Allah'ım! Ey cömertlik sahibi, benim sana hiçbir minnetim olamaya-cağı gibi, bana hamd, minnet ve ihsan hakkın olan sana secde edip yüzümü toprağa sürmemden sonra yüzümü (cehennem) ateşiyle yakma. Bana merhamet eyle; ey Rabbim, ey Rabbim, Ey Rabbim...!

 

BİR HATIRLATMA

Ramazan ayının gece ve gündüzlerinin en faziletli ameli, Kur’an okumaktır. Evet, mümkün mertebe bu ayda bol bol Kur’an okuyalım; zira Kur’an bu ayda inmiştir. Hadis-i şerifte: "Her şeyin bir baharı vardır. Kur’an’ın da baharı Ramazan ayıdır" buyrulmaktadır. Diğer aylarda her ay bir Kur’an hatmi müstehaptır. Bazı rivayetlerde ise, en az altı günde bir hatim rivayet edilmiştir. Fakat Ramazan ayında sünnet olan her üç günde bir Kur’an hatmidir. Hatta her gün bir hatim yapılırsa da iyidir. Merhum Allame Meclisi, bazı Ehl-i Beyt İmamlarının (a.s) bu ayda, kırk, hatta daha fazla hatim yaptıklarını rivayet etmişlerdir. Eğer insan yaptığı hatimleri on dört Masum’un (a.s) mukaddes ruhlarına (her masum’a bir hatim olmak üzere) hediye ederse, daha fazla sevap alır. Bazı rivayetlerden bu hatimleri onlara hediye eden kimsenin kıyamet gününde onlarla birlikte olacağı anlaşılıyor.
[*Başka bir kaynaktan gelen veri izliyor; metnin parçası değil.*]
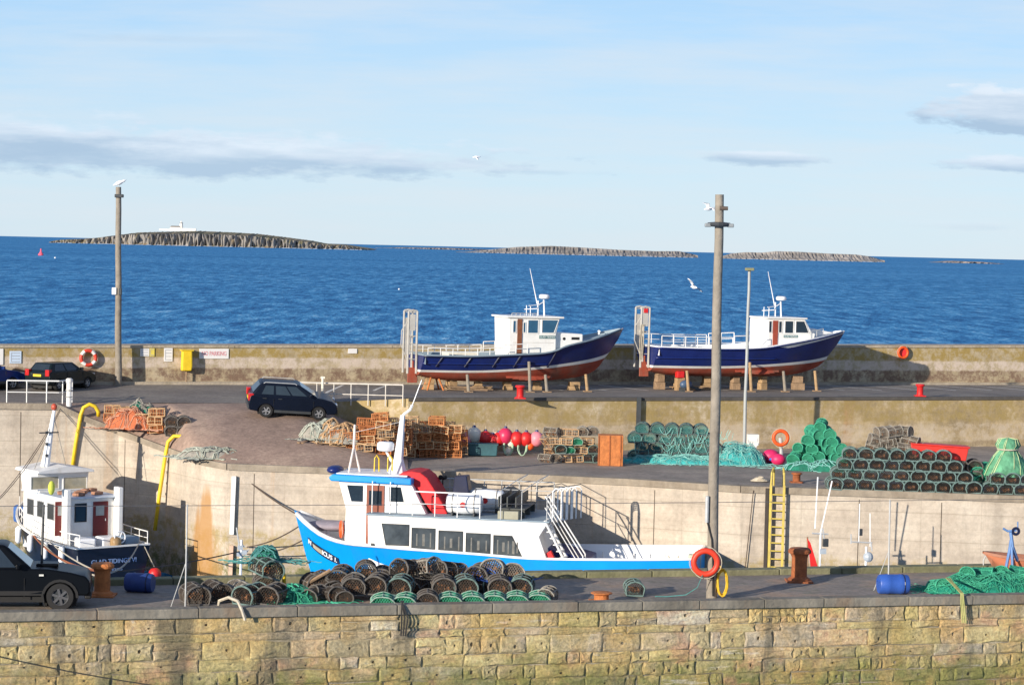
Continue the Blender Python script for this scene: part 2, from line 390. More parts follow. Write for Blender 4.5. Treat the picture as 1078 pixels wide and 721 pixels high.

Yine bu ayda çok dua etmek, namaz kılmak, Allah’tan mağfiret dilemek ve bol bol "La ilahe illallah" zikrini söylemek sünnettir. İmam Zeyn-ül Abidin’in (a.s) Ramazan ayı girdiğinde dua, zikir, istiğfar ve tekbirden başka bir şey konuşmadığı, rivayet edilmiştir. Evet, bu ayda hadisler yoluyla nakledilen ibadetler ve müstehap amellere çok önem vermeliyiz.